Budget 2012 will confirm the carbon price support rates for 2014-15, and set out indicative rates for the subsequent two years. In line with the consultation, the price floor will target £30 per tonne of carbon dioxide in 2020, rising to £70 in 2030 (based on 2009 prices).
Government intends to introduce legislation for the proposals in its 2011 Finance Bill and to bring the proposals into effect from 1 April 2013.
Tata Steel
Long products restructure
As a result of the recent government actions, Tata Steel is to restructure its ’long products’ business unit; it will now target high-value markets and introduce greater flexibility into its costs and operations. The plan involves an investment £400 million over a five-year period, but also 1,500 UK job losses. The intention is either to close or mothball parts of the Scunthorpe plant, threatening 1,200 jobs at Scunthorpe and 300 jobs at its Teesside sites. Jobs at risk are in operational, functional and management positions.
The proposals for Scunthorpe are: to close the Bloom and Billet mill and associated steel caster (Bloom 750); to mothball the Queen Bess blast furnace; and to review the operations of the Billet caster.

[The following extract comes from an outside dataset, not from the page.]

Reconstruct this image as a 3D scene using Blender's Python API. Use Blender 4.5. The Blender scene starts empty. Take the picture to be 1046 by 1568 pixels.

According to Tata, significant cost savings were achieved in long products during the global economic downturn after a range of strategic actions were taken, including a restructuring of the speciality steels business, which is now in profit. However, the business has continued to make losses over the last two years, due particularly to a decline in the construction sector: demand for structural steel in the UK is only two-thirds of the 2007 level and is not expected to fully recover within the next five years.